Un baraccone sgangherato

Redazione

Lo ha rinnovato inserendo nel cast Valentina Stella, interprete grintosa e appassionata del repertorio musicale napoletano e non solo. Gabriele Russo riporta in scena Granvarietà dal 27 aprile nel suo teatro Bellini (Napoli), dopo una tournée di successo.In scena con i due artisti, Salvatore Misticone Adriano Falivene e venti giovani attori.

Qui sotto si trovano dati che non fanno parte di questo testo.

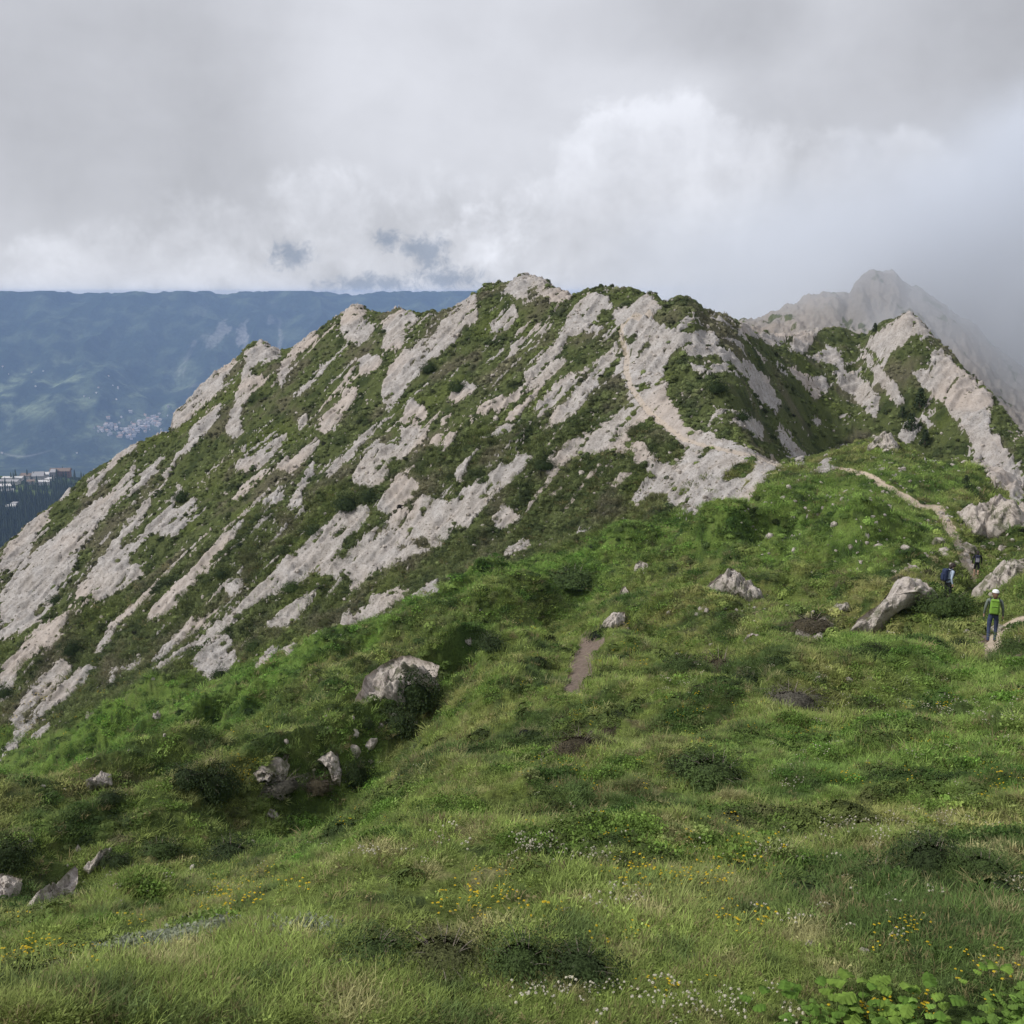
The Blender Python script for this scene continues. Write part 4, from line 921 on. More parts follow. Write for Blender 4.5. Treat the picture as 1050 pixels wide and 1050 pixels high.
outcrop('rock_outcrop', 'weathered pale outcrop with a flat dark-edged face on the mid left bank', 'rock', zone(350, 560, 3, '26,512 60,440 75,402 100,384 150,352 190,340 250,350 300,372 298,400 262,432 238,470 214,536 190,572 130,588 84,562 40,578 24,545'), .35, .5, None, OUT, seed=5)
outcrop('rock_outcrop', 'rounded pale outcrop over the dark brushwood hollow left of the weathered one', 'rock', zone(0, 560, 3, '778,702 800,670 830,648 862,634 890,642 882,675 868,700 830,712 792,736'), .4, .4, None, OUT, seed=8)
outcrop('rock_outcrop', 'narrow broken outcrop between brushwood hollow and a dark bush', 'rock', zone(0, 560, 3, '975,664 1000,632 1018,618 1040,636 1052,690 1046,742 1024,730 1008,682'), .4, .4, None, OUT, seed=9)
outcrop('rock_outcrop', 'tall tan rock face under the grassy edge at the lower left', 'rock', zone(0, 800, 2, '40,292 58,266 78,248 110,220 138,190 156,174 162,208 134,252 92,300 50,306'), .35, .35, None, OUT, seed=10)
outcrop('rock_ledge', 'thin pale blade of rock just right of the tall tan rock face', 'rock', zone(0, 800, 2, '170,186 198,156 232,138 226,152 202,174 182,192'), .3, .4, None, OUT, seed=11)
outcrop('rock_outcrop', 'tan outcrop cut off by the left edge of the view', 'rock', zone(0, 800, 2, '-24,196 10,192 45,204 40,226 24,246 10,266 -24,262'), .4, .4, None, OUT, seed=12)
outcrop('rock_outcrop', 'pale knob on the grassy saddle behind the bend of the footpath', 'rock', zone(700, 240, 3, '566,672 580,654 600,630 622,614 645,632 667,650 657,690 612,688'), .4, .6, None, OUT, seed=13)
outcrop('rock_outcrop', 'small bare outcrop with a shaded hollow on the far left bank', 'rock', zone(0, 560, 3, '252,742 280,706 312,694 342,700 346,722 300,738 270,764'), .35, .5, None, OUT, seed=14)
outcrop('rock_ledge', 'bare pale ledge in the brown heath left of the long leaning slab', 'rock', zone(700, 560, 3, '440,211 458,190 490,180 515,182 516,196 480,216'), .3, .6, None, OUT, seed=15)
outcrop('rock_ledge', 'small speckled ledge just below the bare ledge in the brown heath', 'rock', zone(700, 560, 3, '405,252 425,234 442,224 466,240 452,262'), .3, .6, None, OUT, seed=16)
BO = 'boulders lying in the grass'
outcrop('boulder', 'upper of two upright pale boulders on the crest of the green bank', 'boulder', zone(350, 560, 3, '898,76 906,56 918,45 942,55 946,80 922,84'), .5, .3, None, BO, seed=17)
outcrop('boulder', 'pointed pale boulder, lower of the two on the crest of the green bank', 'boulder', zone(350, 560, 3, '853,152 860,136 871,122 884,142 894,162 874,168'), .5, .3, None, BO, seed=18)
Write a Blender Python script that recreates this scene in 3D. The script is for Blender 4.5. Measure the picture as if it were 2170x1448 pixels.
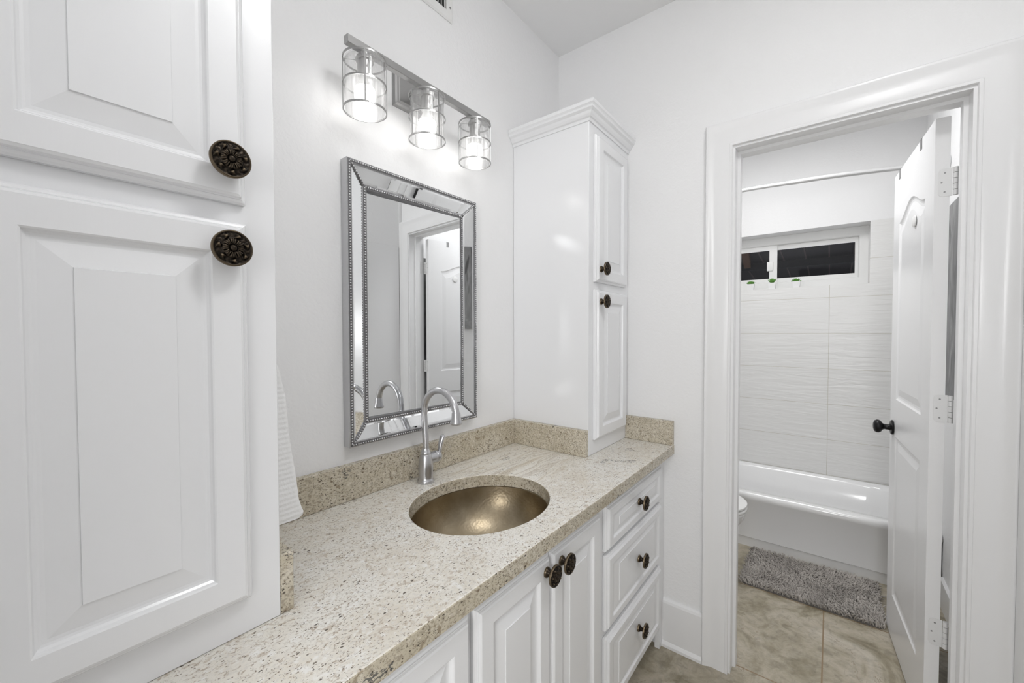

Quando si parla di Varietà – spiega Gabriele Russo – si fa riferimento ad un preciso periodo storico ed ai suoi attori-scrittori che ne furono gli interpreti più significativi, su tutti citerei Maldacea, Petrolini, Totò, o lo stesso Viviani. Nel caso di “Granvarietà” invece, ho scelto di non porre limiti temporali di repertorio o di genere, di non seguire un percorso filologico ma di attingere a tutto ciò che è ‘spettacolo’. Il testo, dunque, è nato da un’ ampia ricerca tra filmati di repertorio, vecchi copioni, e, chiaramente, dal patrimonio personale degli attori che avrebbero dovuto poi interpretarlo; il risultato ne è l’esatta conseguenza. “Granvarietà” è un enorme baraccone, un circo sgangherato, dove un pezzo di Viviani può sovrapporsi ad una canzone di Paolo Conte, dove una canzone di Brecht può scivolare in uno sketch di Nino Taranto, o anche un pezzo popolare come “Camon Paisà” può sovrapporsi al famosissimo “Tic “di Giorgio Gaber.

La linea che tiene insieme generi e ritmi così diversi è sottile ma ben visibile: un presentatore-clown sconquassato e multiforme accompagnato dal suo sarto personale ed effeminato cuciono la tessitura di questo enorme circo, e lo fanno citando il teatro dell’assurdo o la comicità demenziale dei giorni nostri.Il risultato è uno spettacolo brillante, divertente, gioioso, dal ritmo mozzafiato, i cui protagonisti sono solo e soltanto gli attori-cantanti con il loro talento, qualità imprescindibile in un genere come il Varietà che è fatto di pura comunicazione con il pubblico; e la musica, rigorosamente dal vivo.Canzoni, sketches esilaranti, macchiette, quadri d’insieme di grande impatto emotivo, nulla è sottratto allo spettatore che per due ore potrà dimenticare la rozzezza del linguaggio televisivo contemporaneo e ricordare cosa eravamo capaci di fare un tempo non molto lontano, a teatro come in televisione”.